Catalytic mechanism of ethylbenzene dehydrogenation over Fe-Co/Mg(Al)O derived from hydrotalcites has been studied based on the XAFS and XPS catalyst characterization and the FTIR measurements of adsorbed species. Fe-Co/Mg(Al)O showed synergy, whereas Fe-Ni/Mg(Al)O showed no synergy, in the dehydrogenation of ethylbenzene. Ni species were stably incorporated as Ni²⁺ in the regular sites in periclase and spinel structure in the Fe-Ni/Mg(Al)O. Contrarily, Co species exists as a mixture of Co³⁺/Co²⁺ in the Fe-Co/Mg(Al)O and was partially isolated from the regular sites in the structures with increasing the Co content.
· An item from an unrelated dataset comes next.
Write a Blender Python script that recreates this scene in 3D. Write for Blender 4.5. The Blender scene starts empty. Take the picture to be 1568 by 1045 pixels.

Co addition enhanced Lewis acidity of Fe³⁺ active sites by forming Fe³⁺-O-Co ^3+/2+(1/1) bond, resulting in an increase in the activity. FTIR of ethylbenzene adsorbed on the Fe-Co/Mg(Al)O clearly showed formations of C-O bond and π-adsorbed aromatic ring. This suggests that ethylbenzene was strongly adsorbed on the Fe³⁺ acid sites via π-bonding and the dehydrogenation was initiated by α-H⁺ abstraction from ethyl group on Mg²⁺-O^2- basic sites, followed by C-O-Mg bond formation. The α-H⁺ abstraction by O^2-(-Mg ²⁺) was likely followed by β-H abstraction, leading to the formations of styrene and H₂. Such catalytic mechanism by the Fe ³⁺ acid-O^2-(-Mg²⁺) base couple and the Fe ³⁺/Fe²⁺ reduction-oxidation cycle was further assisted by Co³⁺/Co²⁺, leading to a good catalytic activity for the dehydrogenation of ethylbenzene.